BEGIN
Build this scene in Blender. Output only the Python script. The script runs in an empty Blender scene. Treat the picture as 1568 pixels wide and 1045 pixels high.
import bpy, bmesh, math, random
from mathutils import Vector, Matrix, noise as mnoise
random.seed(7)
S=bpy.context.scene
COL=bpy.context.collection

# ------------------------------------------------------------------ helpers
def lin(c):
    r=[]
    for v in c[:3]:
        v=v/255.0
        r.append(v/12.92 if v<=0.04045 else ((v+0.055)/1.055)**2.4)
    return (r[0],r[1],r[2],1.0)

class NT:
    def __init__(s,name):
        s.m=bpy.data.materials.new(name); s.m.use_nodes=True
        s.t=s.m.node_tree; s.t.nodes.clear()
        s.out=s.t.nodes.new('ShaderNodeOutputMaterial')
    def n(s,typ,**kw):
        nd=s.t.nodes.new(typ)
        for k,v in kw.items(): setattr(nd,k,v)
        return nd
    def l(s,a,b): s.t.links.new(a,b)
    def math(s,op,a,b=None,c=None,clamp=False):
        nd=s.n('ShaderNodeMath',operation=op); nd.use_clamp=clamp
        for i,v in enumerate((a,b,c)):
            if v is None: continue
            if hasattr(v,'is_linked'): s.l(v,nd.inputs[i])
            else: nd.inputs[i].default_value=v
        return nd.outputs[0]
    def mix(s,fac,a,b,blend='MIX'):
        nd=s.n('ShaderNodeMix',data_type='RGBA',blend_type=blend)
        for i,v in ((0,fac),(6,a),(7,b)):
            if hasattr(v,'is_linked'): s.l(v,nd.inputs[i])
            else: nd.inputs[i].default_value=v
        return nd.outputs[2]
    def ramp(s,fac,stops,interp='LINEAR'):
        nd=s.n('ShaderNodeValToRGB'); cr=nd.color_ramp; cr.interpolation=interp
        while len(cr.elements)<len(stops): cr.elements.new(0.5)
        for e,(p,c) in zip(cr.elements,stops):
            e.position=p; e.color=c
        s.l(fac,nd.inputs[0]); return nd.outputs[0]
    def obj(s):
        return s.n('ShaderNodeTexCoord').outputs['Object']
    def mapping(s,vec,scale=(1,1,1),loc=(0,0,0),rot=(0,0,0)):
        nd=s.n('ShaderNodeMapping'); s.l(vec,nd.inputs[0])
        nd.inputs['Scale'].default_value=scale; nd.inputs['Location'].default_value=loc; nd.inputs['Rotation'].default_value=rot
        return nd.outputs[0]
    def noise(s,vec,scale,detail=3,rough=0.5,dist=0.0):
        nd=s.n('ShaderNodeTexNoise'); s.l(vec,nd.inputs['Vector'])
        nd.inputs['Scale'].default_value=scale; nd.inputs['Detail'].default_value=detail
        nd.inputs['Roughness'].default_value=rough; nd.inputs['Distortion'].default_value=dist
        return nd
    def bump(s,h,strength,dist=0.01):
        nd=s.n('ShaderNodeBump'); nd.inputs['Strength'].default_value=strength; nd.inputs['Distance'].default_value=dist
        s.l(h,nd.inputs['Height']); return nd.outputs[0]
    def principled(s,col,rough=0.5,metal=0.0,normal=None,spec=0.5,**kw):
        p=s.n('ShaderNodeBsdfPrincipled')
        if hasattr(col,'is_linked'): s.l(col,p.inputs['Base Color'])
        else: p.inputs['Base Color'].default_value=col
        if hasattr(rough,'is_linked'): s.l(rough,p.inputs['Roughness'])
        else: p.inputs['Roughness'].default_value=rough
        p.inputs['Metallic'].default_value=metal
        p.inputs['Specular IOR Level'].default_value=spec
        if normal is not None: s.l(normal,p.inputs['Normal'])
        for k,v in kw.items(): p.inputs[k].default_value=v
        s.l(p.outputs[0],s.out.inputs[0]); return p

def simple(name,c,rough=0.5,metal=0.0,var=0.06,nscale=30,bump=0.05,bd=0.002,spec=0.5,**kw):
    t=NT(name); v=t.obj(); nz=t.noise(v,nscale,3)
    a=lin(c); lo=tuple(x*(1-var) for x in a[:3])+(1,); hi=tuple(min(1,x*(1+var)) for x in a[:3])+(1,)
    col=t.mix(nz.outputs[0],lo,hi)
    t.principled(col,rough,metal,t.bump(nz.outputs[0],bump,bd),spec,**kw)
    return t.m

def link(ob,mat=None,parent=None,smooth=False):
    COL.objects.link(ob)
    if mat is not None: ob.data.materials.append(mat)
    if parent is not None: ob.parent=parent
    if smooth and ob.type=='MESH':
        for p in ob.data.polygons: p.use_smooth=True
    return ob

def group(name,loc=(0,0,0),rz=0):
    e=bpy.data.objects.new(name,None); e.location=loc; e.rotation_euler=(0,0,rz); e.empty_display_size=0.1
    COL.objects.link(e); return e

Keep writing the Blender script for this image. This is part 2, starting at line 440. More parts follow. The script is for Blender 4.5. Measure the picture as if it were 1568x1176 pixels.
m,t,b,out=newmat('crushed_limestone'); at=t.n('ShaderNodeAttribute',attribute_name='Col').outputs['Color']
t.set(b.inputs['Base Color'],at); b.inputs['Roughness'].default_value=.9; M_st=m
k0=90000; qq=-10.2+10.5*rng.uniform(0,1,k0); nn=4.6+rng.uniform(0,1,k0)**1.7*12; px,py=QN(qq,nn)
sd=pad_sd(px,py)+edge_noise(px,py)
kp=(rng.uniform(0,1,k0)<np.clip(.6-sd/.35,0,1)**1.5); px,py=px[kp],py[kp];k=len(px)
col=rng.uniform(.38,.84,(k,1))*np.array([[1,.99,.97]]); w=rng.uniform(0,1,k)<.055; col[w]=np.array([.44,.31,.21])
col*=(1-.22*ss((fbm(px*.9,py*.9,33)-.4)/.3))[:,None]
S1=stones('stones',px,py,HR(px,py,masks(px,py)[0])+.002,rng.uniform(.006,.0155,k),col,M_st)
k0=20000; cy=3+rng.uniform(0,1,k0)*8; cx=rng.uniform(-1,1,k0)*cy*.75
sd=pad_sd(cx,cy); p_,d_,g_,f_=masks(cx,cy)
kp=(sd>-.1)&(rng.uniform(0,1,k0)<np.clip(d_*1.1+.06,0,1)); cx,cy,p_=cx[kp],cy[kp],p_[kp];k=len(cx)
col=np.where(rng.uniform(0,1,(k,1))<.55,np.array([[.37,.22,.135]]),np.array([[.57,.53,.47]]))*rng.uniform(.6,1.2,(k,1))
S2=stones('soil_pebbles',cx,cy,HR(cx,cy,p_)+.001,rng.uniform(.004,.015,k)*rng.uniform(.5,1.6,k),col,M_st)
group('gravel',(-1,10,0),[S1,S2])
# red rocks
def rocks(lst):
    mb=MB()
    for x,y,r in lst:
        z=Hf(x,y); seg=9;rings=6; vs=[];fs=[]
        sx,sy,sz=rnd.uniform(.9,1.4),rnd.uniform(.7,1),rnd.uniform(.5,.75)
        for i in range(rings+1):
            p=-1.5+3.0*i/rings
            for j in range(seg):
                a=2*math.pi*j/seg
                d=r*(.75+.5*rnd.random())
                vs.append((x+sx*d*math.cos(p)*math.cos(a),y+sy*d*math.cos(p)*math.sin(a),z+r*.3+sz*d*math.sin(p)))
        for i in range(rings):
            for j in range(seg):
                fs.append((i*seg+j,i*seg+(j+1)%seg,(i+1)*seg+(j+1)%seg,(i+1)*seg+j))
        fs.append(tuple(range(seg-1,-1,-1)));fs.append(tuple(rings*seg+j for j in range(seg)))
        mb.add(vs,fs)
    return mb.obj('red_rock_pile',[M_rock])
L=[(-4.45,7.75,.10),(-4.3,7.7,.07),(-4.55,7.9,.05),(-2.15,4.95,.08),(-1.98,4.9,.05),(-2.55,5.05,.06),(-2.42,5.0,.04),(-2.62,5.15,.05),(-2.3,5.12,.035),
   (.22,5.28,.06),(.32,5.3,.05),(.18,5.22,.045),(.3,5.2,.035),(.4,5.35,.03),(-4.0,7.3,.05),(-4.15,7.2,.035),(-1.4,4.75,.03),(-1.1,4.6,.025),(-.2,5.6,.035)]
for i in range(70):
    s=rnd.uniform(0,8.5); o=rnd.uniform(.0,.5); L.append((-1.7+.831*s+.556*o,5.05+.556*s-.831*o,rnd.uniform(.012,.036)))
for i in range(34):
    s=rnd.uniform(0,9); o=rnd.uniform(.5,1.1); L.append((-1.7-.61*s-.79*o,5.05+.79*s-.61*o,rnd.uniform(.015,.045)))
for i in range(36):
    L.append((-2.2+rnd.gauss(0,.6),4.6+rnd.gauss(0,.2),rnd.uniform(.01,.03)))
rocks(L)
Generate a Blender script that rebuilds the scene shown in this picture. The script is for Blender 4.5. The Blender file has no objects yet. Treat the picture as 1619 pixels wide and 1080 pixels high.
END
▸ **Requirements**
Can you write out the lines above, from the first one through the one containing "COL=bpy.context.collection", exactly as they appear and nothing more?

▸ **Expected answer**
Build this scene in Blender. Output only the Python script. The script runs in an empty Blender scene. Treat the picture as 1568 pixels wide and 1045 pixels high.
import bpy, bmesh, math, random
from mathutils import Vector, Matrix, noise as mnoise
random.seed(7)
S=bpy.context.scene
COL=bpy.context.collection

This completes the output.